> **Record set**
--- --- ---

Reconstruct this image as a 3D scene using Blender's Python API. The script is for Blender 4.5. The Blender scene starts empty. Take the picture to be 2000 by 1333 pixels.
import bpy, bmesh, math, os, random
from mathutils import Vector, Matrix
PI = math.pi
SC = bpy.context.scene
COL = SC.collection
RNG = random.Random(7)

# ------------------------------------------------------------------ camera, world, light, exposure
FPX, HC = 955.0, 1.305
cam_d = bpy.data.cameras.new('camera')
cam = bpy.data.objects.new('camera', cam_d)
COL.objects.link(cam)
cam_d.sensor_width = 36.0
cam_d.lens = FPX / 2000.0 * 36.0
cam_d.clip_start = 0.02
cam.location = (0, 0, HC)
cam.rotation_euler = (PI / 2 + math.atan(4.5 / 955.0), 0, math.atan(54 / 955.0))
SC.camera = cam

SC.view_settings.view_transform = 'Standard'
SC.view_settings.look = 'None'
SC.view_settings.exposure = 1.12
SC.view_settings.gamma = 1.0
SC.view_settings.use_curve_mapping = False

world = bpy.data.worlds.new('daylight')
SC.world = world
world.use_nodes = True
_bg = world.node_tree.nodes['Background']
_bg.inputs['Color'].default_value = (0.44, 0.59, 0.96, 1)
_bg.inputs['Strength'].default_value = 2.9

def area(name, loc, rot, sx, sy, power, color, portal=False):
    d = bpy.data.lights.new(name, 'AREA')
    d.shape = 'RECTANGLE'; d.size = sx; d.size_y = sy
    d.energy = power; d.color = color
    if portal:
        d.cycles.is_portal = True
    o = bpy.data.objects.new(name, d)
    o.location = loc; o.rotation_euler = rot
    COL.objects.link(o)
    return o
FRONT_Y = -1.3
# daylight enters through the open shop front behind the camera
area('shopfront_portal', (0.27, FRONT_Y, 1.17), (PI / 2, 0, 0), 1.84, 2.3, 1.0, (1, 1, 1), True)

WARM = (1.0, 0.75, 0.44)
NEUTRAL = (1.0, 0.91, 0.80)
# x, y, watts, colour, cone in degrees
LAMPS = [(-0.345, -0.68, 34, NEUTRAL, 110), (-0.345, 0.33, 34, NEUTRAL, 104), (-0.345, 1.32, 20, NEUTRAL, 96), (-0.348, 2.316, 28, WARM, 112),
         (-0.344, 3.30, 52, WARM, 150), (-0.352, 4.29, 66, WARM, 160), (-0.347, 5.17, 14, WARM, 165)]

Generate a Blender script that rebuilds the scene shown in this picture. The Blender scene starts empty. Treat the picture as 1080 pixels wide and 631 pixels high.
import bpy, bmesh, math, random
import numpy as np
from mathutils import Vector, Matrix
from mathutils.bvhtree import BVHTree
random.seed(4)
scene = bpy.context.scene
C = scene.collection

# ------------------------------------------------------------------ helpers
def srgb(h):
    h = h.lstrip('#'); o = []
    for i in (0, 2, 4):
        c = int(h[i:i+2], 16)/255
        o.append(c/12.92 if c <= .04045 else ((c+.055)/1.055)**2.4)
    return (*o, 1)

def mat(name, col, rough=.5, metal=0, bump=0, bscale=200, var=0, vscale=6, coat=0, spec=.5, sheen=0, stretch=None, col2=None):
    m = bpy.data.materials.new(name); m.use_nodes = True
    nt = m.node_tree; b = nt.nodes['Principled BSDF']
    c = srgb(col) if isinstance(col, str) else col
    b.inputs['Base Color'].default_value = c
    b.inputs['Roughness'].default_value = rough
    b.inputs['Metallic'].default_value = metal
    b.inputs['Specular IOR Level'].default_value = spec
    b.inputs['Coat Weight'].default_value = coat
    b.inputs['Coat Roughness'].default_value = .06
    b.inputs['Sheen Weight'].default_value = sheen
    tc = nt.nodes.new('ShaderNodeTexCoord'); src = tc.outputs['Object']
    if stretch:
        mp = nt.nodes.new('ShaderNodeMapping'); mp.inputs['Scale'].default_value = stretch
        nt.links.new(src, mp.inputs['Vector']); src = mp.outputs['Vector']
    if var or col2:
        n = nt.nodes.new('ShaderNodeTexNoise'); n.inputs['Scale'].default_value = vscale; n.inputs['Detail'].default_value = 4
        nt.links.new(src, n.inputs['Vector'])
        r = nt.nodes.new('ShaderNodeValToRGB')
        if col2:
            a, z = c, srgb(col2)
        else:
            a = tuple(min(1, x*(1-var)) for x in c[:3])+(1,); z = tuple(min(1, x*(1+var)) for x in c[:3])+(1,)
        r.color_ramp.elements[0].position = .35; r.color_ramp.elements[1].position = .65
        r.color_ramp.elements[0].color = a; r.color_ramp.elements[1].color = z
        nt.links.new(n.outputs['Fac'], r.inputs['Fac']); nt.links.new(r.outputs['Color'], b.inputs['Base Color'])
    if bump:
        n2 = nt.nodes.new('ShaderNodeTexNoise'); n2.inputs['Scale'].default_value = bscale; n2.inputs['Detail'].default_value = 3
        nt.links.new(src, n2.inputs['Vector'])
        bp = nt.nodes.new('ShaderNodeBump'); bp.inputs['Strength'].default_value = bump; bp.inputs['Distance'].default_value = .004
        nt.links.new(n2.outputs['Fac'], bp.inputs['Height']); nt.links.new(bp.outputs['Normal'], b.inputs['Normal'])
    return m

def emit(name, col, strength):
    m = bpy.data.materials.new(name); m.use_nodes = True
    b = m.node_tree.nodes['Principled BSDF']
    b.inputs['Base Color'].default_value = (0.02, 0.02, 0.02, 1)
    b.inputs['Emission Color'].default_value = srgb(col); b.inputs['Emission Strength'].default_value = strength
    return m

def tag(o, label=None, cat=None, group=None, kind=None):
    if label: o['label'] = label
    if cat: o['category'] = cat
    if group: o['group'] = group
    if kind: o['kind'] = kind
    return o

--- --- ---

Reproduce, please, the lines of the material from its first line down to the line containing "SC.camera = cam", keeping both ends and nothing beyond them.

Reconstruct this image as a 3D scene using Blender's Python API. The script is for Blender 4.5. The Blender scene starts empty. Take the picture to be 2000 by 1333 pixels.
import bpy, bmesh, math, os, random
from mathutils import Vector, Matrix
PI = math.pi
SC = bpy.context.scene
COL = SC.collection
RNG = random.Random(7)

# ------------------------------------------------------------------ camera, world, light, exposure
FPX, HC = 955.0, 1.305
cam_d = bpy.data.cameras.new('camera')
cam = bpy.data.objects.new('camera', cam_d)
COL.objects.link(cam)
cam_d.sensor_width = 36.0
cam_d.lens = FPX / 2000.0 * 36.0
cam_d.clip_start = 0.02
cam.location = (0, 0, HC)
cam.rotation_euler = (PI / 2 + math.atan(4.5 / 955.0), 0, math.atan(54 / 955.0))
SC.camera = cam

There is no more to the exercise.